We pass a couple of young women on their way up the slope. One has short blonde hair, ostentatiously large spectacles, and a wide, unpleasant mouth.

'She's an artist and activist,' I growl quietly, in obscure reference to iO, occasional co-host of MTV's Catfish whose name is differently capitalised so as to challenge the phallocratic orthodoxy of having a normal fucking name like everyone else.

The corner of one wall is sprayed with the words TRUMP 4 LYFE in silver.

'See,' I say. 'I told you!'

We climb back down, then along, and then up the other side. Here and there we can see the remains of some lovingly rendered image sinking beneath a sea of hastily sprayed tags and markers.

'Why would you spray your stupid fucking name over that? How does that add to anything?'

'I know. It's dumb.'

Kids pick spray cans from the ground, shaking them to see if there's any paint left, occasionally adding a name to the chaos, or the Beautiful Chaos as one piece would have it; except it's no longer beautiful. It's just chaos.



Later I will learn that permits were once required, ensuring that only persons with either talent or something worth saying could add to the graffiti park, so what I'm presently seeing is what has happened since whoever looks after the place stopped caring.

It will be demolished anyway, so what does it matter?

Find a spray can and express yourself.


Most have expressed themselves as names. There's a shittily drawn eye in a pyramid submitted by someone who probably believes themself to be a bit of a deep thinker, and most depressing of all are the wonky school logos, Central Catholic and the like. I've never really understood people who enjoyed school but I can accept that they exist and probably had their reasons, but proudly spraying the name of your school on a wall seems like the most retarded thing I've ever heard of. Proud to be a drone, it seems to say, proud to be a component! Check out this awesome barcode I just had tattooed on my forehead.

What else can I tell you? I'm a good company man through and through. Ha ha! Guilty as charged.

I'm a tool. Hear me roar in accordance with accepted community standards. Here's my roaring permit if you need to see it.


'So,' I say to Bess, 'they're going to move all of this to some other place?'

'That's what I was told.'

'I can't see the point. Can you?'

'No.'

'It's not like there's anything special here.'

Later I read that they're moving a token lump of wall for the sake of physical continuity, but this crap will otherwise be bulldozed to make way for some new development.

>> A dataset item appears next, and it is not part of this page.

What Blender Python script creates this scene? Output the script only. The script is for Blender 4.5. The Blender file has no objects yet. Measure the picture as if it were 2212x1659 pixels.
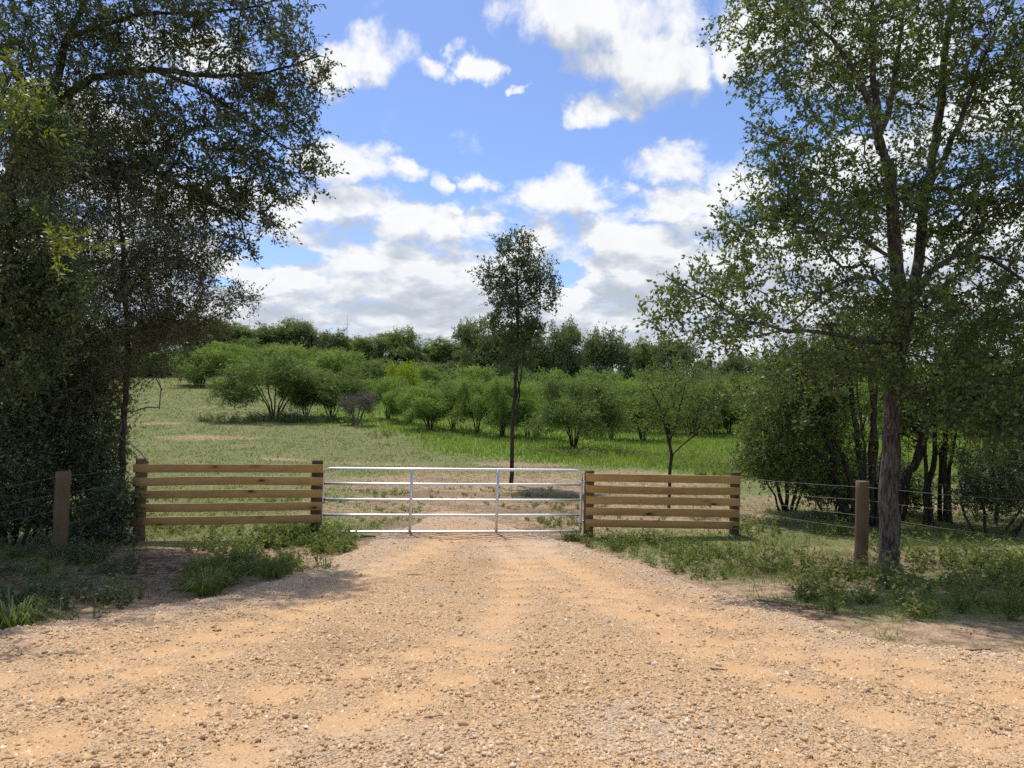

Yet, the longer we hang around, the more we begin to see the place as it was. Here and there, an image emerges from the Jackson Pollock scrawl. There are lost wildstyle tags in jagged letters six foot high, pink, blue and other strange contrasts of colour, names you have to know to be able to read. There are faces and heads, Snoopy and el Chavo - a child played by an old man in a slightly disturbing Mexican kid's show. There are traces of what you could even call art, now drowning in the free expression of JOSH and Central Catholic and some witless Biblical reference needlessly sprayed across the once relatively proud visage of something that was either an armadillo or a futuristic robot. This is what happens when you give people free reign. Despite the best of intentions, they never have anything to say that's worth saying, and next thing you know - oh dang, look who we just voted for!

We pass a young couple. The boy is long-haired, skinny as a rake, over six foot, and he looks about seventeen at most. He wears a psychedelic top and circular rose-tinted Lennon specs. He's either got himself lost on the way to a costume parade or undercover cops are getting younger and younger. There's a third possibility - that he's just some hopeless twat trying too fucking hard like everyone else here - but I'm not thinking about it because I know that if I do it will annoy me.